A partir del 1 de enero de 2027, los colectivos nuevos que circulen por la Ciudad Autónoma de Buenos Aires deberán funcionar exclusivamente con gas natural comprimido (GNC) o electricidad. Así lo dispuso una resolución del Gobierno porteño que afectará a las 30 líneas de transporte público bajo su jurisdicción.
La normativa excluye las unidades diésel nuevas, aunque permite que las que actualmente prestan servicio sigan funcionando hasta cumplir los 10 años de antigüedad máxima permitida. La medida es presentada como un avance en políticas de “movilidad sustentable”, aunque no está claro cómo será financiada ni cómo impactará en las empresas prestadoras, ya golpeadas por aumentos de costos y falta de subsidios nacionales.
¿Transición sustentable o marketing verde?
El anuncio se da en un contexto en el que varios países del mundo avanzan hacia sistemas de transporte público más limpios, pero con fuertes inversiones estatales detrás. En China, por ejemplo, más del 60% de los colectivos en ciudades como Shenzhen ya son eléctricos, gracias a un ambicioso plan estatal que incluye subsidios, infraestructura de carga y producción nacional. Chile implementó una de las flotas más grandes de buses eléctricos de América Latina en Santiago, con apoyo financiero chino y planificación a largo plazo.

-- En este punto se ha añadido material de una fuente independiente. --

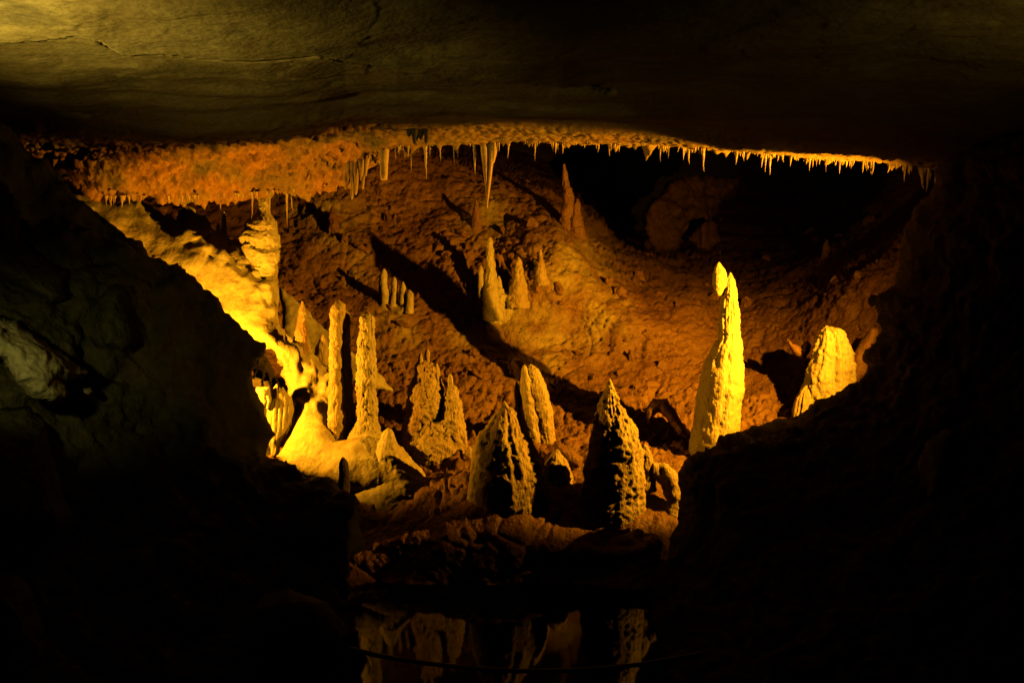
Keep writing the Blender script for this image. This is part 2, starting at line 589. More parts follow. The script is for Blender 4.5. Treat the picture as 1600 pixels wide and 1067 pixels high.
def build_ceiling():
    px = np.concatenate([np.arange(-1000, -40, 25.0), np.arange(-40, 1640, 2.7), np.arange(1640, 2600, 25.0)])
    pyl, dl = np.interp(px, LIP[:, 0], LIP[:, 1]), np.interp(px, LIP[:, 0], LIP[:, 2])
    a = P(px, pyl, dl)
    b = lip_edge(px)
    rows = []
    near_y = 2.0
    end = a * (near_y / a[:, 1])[:, None]
    for y in np.linspace(-3, near_y, 14)[:-1]:
        rows.append(np.stack([end[:, 0] * 1.6, np.full(len(px), y), np.full(len(px), 3.72)], 1))
    for t in np.linspace(0, 1, 290) ** 1.0:
        k = 1 / (1 / near_y + (1 / a[:, 1] - 1 / near_y) * t)      # even steps across the view
        f = (k - near_y) / (a[:, 1] - near_y)
        x = a[:, 0] * k / a[:, 1] * (1 + 0.6 * (1 - t) ** 12)
        rows.append(np.stack([x, k, 3.72 + (a[:, 2] - 3.72) * f ** 2], 1))
    NR = len(rows)
    for t in np.linspace(0, 1, 60)[1:]:
        p = a + (b - a) * t
        p[:, 2] = a[:, 2] + (b[:, 2] - a[:, 2]) * t ** 1.3
        rows.append(p)
    for t in np.linspace(0, 1, 40)[1:]:
        p = b.copy()
        p[:, 1] += 0.28 * math.sin(t * math.pi / 2) + 1.0 * t ** 2
        p[:, 2] += 1.9 * t ** 1.6
        rows.append(p)
    top = rows[-1]
    for t in np.linspace(0, 1, 30)[1:]:
        p = top.copy()
        p[:, 0] *= 1 + 1.0 * t
        p[:, 1] += 18 * t
        p[:, 2] += 0.6 * math.sin(t * 3) + 0.3 * t
        rows.append(p)
    v = np.concatenate(rows)
    q = grid_quads(len(rows), len(px))
    n = vnormals(v, q)
    sgn = 1 if n[len(px) * 200 + len(px) // 2][2] < 0 else -1
    if sgn < 0:
        q = q[:, ::-1]
        n = -n
    p = v
    st = p * np.array((0.6, 1.0, 1.0))
    d = 0.08 * fbm(st * 0.7, 3) + 0.012 * fbm(st * 3.2 + 9, 4)
    f1, f2 = worley(st * 2.6 + 0.3 * perlin(p)[:, None])
    # thin scabs of rock: steps where the noise crosses levels
    lv = fbm(st * 0.9 + 33, 4) * 3.2
    d += 0.006 * (np.floor(lv) + np.clip((lv - np.floor(lv)) * 9, 0, 1))
    X, Y, D = project(v)
    row = np.repeat(np.arange(len(rows)), len(px))
    lipw = np.clip((row - NR + 25) / 40.0, 0, 1)
    # knobbly underside near the lit edge
    g1, g2 = worley(p * 11.0)
    left = np.clip((620 - X) / 80, 0, 1)
    d += 0.05 * np.clip((row - NR + 90) / 60.0, 0, 1) * (1 - left) * np.clip((NR + 58 - row) / 30.0, 0, 1)
    d += lipw * ((0.008 + 0.045 * left) * (0.6 - g1) * 1.6 + (0.02 + 0.03 * left) * fbm(p * 20, 3) + 0.06 * left * fbm(p * 4, 3) - left * 0.10 * np.clip(0.3 - worley(p * 17.0 + 3)[0], 0, 0.3))
    vis = (Y > -60) & (row < NR + 2) & (row > 20)
    for cr, wd, dep in ((CRACK, 8.0, 0.22), (CRACK2, 5.0, 0.10)):
        cr = np.array(cr, float)
        m = np.where(vis & (X < cr[-1, 0] + 10) & (X > cr[0, 0] - 10) & (Y < 220))[0]
        best = np.full(len(m), 1e9)
        wob = 1.2 * perlin(p[m] * 6.0)
        for s, e in zip(cr[:-1], cr[1:]):
            dd = e - s
            t = np.clip(((X[m] - s[0]) * dd[0] + (Y[m] - s[1]) * dd[1]) / (dd @ dd), 0, 1)
            best = np.minimum(best, np.hypot(X[m] - s[0] - t * dd[0], Y[m] - s[1] - t * dd[1]))
        wdd = wd * (0.55 + 1.1 * np.abs(perlin(p[m] * 2.0))) * np.clip((cr[-1, 0] + 10 - X[m]) / 150, 0, 1) + 0.01
        d[m] -= dep * np.clip(1 - (best + wob) / wdd, 0, 1)
        up = np.interp(X[m], cr[:, 0], cr[:, 1]) - Y[m]
        d[m] += 0.05 * np.clip(up / 4, 0, 1) * np.clip(1 - up / 90, 0, 1) * np.clip((cr[-1, 0] - X[m]) / 80, 0, 1)
    v = v + n * d[:, None]
    edge = np.clip(1 - np.abs(row - NR - 58) / 14.0, 0, 1)
    q2 = np.stack([p[:, 0] * 9.0, p[:, 1] * 3, np.zeros(len(p))], 1)
    drip = np.maximum(0, fbm(q2, 3)) ** 1.5
    v[:, 2] -= edge * (0.16 * (1 - 0.7 * left) * drip + 0.05 * np.maximum(0, fbm(q2 * np.array((0.25, 0.3, 1)), 2)))
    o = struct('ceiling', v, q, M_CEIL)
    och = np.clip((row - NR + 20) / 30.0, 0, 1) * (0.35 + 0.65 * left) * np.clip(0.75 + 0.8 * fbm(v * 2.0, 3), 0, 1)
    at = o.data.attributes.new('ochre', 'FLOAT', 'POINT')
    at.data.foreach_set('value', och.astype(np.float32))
    return o


build_ceiling()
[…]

En contraste, en Argentina no se ha presentado hasta ahora un plan nacional integral que acompañe esta transformación. El transporte público sigue dependiendo en gran parte del gasoil y, en muchos casos, de unidades obsoletas. Las dudas sobre cómo se financiará este cambio en CABA —ya que no está previsto un subsidio específico ni un crédito accesible para las empresas— crecen entre operadores y trabajadores del sector.
Un modelo con letra chica
Actualmente circulan en la Ciudad minibuses eléctricos en el recorrido Retiro-Parque Lezama, una línea especial que no forma parte del sistema tradicional y cuyo boleto comenzará a cobrarse en las próximas semanas. Aunque se presenta como ejemplo de futuro, su alcance real es mínimo.
El objetivo de “descarbonizar” el transporte urbano no es discutible. Lo que sí está en debate es la forma en la que se implementan estas políticas. Sin inversiones, sin participación de los trabajadores y sin un debate público amplio, este tipo de medidas parecen más un gesto de marketing que una transformación estructural.
¿Quién se beneficia con esta transición? ¿Qué empresas estarán detrás de la nueva infraestructura? ¿Qué impacto tendrá esto en el boleto? Preguntas sin responder que vuelven a mostrar una gestión más preocupada por la imagen que por los resultados concretos.